Test your email campaigns
Sendinblue offers several options to test your email campaigns before sending them to all your contacts:
- Preview your campaign on email clients: use this preview to see how your email campaign will render across different email clients and devices.
- Preview your campaign as a specific customer: use this preview to make sure your personalization placeholders are populated correctly, and conditional display is working as expected.
- Send a test email: before sending your campaign, you should always send a test email to ensure that your design, personalizations, and links are all working fine.
- A/B test your campaign: test how two different variations of an email campaign (A or B) perform with a portion of your recipient list.
Monitor your metrics
Monitoring your metrics will help you judge the performance of an email campaign and decide which aspects should be improved.

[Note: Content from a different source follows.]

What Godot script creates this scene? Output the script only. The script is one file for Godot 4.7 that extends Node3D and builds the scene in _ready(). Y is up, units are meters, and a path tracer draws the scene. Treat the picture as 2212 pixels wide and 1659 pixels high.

Here are the key email marketing metrics that you should be tracking in order to evaluate your email campaigns:
- Open rate: percentage of recipients who have opened an email divided by the number of emails delivered.
- Click rate: percentage of recipients who have clicked an email divided by the number of emails delivered.
- Bounce rate: percentage of failed deliveries in relation to the total number of recipients. There are two types of bounce rate: hard and soft.
- Complaint rate: number of people who received your email and hit the “Report Spam” button divided by the number of emails delivered.
- Unsubscribe rate: percentage of recipients who have unsubscribed from a campaign or emailing list via the unsubscription link. As long as it is below 1%, you should not be too concerned by it.